God always desires to forgive. For those who have participated in sexual sin there is always hope. God’s forgiveness is extended to those who confess, repent, and seek God. But this cannot be glib agreement. What is needed is the heart-penetrating cry for God’s cleansing and forgiveness. God will not punish what he has forgiven, though consequences of our sin may follow.
There is no distinction between believers and unbelievers here. Sexual sins will be punished. God’s will may be difficult, but it is not confusing.
4:7. God calls us to purity as a way of life: to live a holy life.
God himself calls the individual. He brings us into union with Christ; he has made every spiritual transformation possible. It is God who places us in his kingdom. Impurity is inconsistent with such a work and such a calling.
We have not simply been saved from something (God’s wrath), but we have been bought for someone (God) in order to showcase God’s glory and character.

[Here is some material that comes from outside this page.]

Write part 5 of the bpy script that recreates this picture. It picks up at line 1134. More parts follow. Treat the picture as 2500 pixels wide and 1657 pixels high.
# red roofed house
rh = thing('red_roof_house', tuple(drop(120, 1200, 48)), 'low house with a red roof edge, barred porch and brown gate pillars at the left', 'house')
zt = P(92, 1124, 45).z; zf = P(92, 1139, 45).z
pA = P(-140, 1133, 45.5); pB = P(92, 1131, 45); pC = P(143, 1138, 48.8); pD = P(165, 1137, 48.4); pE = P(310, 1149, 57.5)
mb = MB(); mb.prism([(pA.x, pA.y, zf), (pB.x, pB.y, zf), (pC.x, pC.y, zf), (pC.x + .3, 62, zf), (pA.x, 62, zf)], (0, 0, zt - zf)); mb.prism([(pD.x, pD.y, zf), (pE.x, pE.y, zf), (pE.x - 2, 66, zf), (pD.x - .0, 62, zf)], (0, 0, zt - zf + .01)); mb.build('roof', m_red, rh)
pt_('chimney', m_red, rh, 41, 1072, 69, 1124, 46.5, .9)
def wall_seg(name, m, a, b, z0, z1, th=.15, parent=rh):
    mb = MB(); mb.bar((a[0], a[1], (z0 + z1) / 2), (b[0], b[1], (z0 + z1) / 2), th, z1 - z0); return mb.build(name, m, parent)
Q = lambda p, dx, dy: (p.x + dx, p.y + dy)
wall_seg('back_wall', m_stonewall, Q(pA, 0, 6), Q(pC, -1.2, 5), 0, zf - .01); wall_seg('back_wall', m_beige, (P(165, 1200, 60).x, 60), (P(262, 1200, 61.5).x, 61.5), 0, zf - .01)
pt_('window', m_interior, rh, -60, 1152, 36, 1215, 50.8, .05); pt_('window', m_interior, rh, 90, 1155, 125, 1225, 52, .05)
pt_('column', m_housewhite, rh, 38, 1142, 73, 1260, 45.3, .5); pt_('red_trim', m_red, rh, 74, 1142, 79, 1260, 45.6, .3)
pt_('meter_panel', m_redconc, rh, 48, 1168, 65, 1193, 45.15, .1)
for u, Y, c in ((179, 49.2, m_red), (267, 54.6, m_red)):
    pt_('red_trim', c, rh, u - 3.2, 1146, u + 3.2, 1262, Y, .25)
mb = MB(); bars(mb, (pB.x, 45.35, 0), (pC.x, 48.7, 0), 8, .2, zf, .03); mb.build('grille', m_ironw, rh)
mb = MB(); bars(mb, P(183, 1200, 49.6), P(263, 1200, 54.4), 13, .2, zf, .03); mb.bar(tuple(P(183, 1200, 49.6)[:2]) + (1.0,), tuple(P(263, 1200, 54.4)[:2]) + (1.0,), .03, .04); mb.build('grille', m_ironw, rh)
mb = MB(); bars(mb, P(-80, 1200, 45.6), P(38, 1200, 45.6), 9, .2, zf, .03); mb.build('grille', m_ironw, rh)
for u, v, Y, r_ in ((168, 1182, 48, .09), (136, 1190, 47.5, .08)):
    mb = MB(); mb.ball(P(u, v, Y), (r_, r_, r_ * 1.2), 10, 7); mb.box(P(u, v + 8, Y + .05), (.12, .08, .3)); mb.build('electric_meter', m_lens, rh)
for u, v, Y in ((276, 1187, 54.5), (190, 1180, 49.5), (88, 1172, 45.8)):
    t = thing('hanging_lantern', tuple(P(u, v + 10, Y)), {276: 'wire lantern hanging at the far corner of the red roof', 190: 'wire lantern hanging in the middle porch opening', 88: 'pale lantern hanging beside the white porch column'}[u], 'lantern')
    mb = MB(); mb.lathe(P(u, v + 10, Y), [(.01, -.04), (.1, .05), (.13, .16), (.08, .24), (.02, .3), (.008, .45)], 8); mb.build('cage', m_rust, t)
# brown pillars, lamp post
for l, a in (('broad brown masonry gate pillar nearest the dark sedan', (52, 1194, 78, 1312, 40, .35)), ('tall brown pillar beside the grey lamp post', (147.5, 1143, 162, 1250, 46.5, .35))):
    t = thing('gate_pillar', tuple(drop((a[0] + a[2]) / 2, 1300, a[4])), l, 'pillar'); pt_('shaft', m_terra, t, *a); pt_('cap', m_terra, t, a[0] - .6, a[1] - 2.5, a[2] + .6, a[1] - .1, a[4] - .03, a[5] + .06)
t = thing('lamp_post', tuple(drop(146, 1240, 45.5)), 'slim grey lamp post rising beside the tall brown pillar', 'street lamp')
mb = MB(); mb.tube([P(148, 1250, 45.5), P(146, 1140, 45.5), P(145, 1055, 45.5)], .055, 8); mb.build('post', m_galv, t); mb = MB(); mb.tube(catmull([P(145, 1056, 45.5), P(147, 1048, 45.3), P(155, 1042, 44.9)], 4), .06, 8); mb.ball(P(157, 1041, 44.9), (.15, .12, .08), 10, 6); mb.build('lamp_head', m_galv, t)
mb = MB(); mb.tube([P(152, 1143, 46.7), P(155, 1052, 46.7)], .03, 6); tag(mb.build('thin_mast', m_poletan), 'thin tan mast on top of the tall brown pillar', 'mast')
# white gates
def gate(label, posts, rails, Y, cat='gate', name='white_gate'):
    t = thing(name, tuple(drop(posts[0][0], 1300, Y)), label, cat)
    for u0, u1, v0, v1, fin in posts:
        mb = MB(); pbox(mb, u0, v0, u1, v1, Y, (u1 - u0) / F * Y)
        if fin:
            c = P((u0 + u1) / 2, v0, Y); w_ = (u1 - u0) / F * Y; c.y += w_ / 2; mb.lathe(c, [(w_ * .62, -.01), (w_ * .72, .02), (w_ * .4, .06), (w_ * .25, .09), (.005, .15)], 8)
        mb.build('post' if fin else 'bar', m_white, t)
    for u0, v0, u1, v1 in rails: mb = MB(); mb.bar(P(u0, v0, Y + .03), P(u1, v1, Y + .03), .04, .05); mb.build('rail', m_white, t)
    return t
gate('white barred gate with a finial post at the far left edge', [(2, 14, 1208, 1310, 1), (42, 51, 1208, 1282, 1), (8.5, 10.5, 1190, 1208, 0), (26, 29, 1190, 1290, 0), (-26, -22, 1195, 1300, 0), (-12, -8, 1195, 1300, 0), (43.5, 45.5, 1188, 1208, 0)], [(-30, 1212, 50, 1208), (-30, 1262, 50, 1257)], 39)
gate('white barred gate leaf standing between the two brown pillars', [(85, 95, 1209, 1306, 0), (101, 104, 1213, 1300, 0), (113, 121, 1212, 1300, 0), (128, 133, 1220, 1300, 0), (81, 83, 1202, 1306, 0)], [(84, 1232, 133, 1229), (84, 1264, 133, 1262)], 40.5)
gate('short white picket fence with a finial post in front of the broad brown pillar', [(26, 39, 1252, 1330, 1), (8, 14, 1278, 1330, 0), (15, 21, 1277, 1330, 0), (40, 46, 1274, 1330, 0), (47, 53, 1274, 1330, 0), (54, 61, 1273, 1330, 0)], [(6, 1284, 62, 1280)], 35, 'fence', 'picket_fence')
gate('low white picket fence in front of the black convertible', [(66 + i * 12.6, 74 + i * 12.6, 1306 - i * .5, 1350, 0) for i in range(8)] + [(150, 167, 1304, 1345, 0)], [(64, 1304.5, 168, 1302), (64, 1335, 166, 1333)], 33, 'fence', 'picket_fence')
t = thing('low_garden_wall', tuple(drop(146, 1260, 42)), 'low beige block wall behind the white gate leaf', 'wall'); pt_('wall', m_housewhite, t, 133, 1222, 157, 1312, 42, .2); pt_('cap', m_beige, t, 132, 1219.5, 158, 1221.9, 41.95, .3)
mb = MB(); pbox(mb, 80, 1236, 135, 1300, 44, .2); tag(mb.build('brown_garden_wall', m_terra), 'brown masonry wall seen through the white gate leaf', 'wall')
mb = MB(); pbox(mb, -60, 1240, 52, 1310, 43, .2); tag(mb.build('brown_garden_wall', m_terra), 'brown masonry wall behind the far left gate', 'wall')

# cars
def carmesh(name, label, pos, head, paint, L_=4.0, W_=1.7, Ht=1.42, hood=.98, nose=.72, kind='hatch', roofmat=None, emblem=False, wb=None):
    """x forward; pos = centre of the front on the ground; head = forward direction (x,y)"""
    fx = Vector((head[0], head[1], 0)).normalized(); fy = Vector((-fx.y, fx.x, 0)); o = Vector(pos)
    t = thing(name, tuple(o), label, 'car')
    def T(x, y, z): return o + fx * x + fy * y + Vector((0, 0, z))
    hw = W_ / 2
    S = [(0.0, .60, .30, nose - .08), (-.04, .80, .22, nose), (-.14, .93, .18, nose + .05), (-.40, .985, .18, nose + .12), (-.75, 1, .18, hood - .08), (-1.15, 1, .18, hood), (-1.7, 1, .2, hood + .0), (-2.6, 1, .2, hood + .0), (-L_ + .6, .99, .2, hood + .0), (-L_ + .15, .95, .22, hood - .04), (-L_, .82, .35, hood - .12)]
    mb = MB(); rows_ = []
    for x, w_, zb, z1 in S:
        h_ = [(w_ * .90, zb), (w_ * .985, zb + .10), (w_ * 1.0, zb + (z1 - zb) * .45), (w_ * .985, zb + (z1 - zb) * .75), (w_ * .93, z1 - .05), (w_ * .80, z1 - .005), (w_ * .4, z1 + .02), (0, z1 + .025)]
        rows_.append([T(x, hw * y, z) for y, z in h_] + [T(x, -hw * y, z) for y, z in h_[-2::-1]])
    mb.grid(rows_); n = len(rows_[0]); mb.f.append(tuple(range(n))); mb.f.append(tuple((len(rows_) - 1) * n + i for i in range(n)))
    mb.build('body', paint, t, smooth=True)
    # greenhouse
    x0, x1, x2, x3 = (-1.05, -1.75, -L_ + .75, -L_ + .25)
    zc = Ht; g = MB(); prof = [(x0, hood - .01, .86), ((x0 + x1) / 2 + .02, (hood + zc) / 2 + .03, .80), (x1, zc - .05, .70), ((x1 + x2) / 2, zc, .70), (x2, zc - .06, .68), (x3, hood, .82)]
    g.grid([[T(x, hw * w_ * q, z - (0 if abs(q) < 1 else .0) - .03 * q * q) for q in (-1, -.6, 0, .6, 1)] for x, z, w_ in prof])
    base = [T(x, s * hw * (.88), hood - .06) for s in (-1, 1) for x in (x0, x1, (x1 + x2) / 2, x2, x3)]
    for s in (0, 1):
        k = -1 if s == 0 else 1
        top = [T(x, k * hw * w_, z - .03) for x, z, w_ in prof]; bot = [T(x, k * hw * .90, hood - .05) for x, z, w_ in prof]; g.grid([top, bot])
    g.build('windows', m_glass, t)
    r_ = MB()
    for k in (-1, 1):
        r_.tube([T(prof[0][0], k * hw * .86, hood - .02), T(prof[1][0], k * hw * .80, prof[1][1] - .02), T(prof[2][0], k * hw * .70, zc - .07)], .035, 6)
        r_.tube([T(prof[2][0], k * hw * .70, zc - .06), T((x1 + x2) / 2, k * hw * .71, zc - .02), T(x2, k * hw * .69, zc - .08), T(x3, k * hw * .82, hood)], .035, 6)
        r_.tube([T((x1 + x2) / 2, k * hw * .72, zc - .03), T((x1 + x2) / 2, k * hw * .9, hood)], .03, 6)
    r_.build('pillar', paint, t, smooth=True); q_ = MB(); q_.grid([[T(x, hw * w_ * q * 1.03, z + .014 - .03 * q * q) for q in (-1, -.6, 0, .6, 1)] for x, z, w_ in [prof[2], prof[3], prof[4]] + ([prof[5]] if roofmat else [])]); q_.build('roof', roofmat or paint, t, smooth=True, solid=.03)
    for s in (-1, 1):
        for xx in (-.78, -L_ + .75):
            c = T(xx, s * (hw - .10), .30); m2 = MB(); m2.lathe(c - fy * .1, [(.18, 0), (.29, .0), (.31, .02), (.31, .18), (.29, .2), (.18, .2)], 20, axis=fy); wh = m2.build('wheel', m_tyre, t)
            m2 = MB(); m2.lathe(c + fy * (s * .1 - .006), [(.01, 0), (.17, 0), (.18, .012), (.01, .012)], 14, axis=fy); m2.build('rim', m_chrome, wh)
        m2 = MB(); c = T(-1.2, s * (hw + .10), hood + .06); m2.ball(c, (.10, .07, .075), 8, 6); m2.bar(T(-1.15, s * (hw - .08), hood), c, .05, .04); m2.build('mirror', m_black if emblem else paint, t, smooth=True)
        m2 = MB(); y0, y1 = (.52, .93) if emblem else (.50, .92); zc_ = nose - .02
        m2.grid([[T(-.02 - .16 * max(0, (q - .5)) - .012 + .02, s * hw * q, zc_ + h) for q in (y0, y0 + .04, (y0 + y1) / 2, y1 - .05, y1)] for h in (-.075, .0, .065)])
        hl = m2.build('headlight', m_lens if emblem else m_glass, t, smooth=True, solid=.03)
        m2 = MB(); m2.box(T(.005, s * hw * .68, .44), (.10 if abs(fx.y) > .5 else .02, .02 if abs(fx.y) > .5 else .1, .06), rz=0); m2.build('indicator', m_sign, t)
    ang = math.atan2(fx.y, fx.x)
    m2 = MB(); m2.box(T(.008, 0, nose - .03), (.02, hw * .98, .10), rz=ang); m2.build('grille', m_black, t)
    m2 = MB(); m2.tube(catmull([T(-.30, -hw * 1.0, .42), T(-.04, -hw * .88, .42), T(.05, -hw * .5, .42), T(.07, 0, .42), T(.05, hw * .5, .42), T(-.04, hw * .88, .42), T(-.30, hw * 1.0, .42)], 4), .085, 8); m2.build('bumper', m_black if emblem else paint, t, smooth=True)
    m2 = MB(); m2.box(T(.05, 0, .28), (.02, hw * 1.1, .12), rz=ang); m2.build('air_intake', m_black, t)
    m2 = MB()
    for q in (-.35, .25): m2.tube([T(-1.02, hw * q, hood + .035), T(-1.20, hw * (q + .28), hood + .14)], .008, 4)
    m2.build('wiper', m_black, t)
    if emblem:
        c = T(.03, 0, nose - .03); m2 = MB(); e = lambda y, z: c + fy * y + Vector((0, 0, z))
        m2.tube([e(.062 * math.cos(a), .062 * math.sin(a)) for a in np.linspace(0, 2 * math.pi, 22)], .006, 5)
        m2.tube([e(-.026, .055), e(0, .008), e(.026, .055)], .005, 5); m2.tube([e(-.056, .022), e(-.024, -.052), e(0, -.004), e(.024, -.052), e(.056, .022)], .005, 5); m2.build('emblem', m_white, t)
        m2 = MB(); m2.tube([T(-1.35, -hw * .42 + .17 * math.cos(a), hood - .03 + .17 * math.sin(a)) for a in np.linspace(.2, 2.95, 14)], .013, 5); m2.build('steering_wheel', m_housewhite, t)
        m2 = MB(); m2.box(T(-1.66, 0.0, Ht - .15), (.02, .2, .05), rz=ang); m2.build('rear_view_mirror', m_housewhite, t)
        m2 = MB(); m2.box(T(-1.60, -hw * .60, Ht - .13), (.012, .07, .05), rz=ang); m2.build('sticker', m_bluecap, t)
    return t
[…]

It is hard for us to imagine being owned by someone else. The truth is that every “man is a slave to whatever has mastered him” (2 Pet. 2:19) and we are all mastered by something. As believers, our call from God is to be mastered by him.
4:8. Those who do not follow these instructions do not reject man but God, who gives you his Holy Spirit. The person who ignores the demand for sexual purity is not setting aside a law of man, but is disdaining God himself. The demand for purity springs from God’s essence.
These demands of God are strengthened by the fact that his Spirit lives within each believer. The construction of the sentence emphasizes the Spirit’s holiness, tying in with this whole section on pure living. It places an undeniable obligation upon the Christian to live in harmony with the Holy Spirit of God within. To live any other way is to repudiate the most precious gift given by God.[1]
[1] Knute Larson, I & II Thessalonians, I & II Timothy, Titus, Philemon, vol. 9, Holman New Testament Commentary (Nashville, TN: Broadman & Holman Publishers, 2000), 52–55.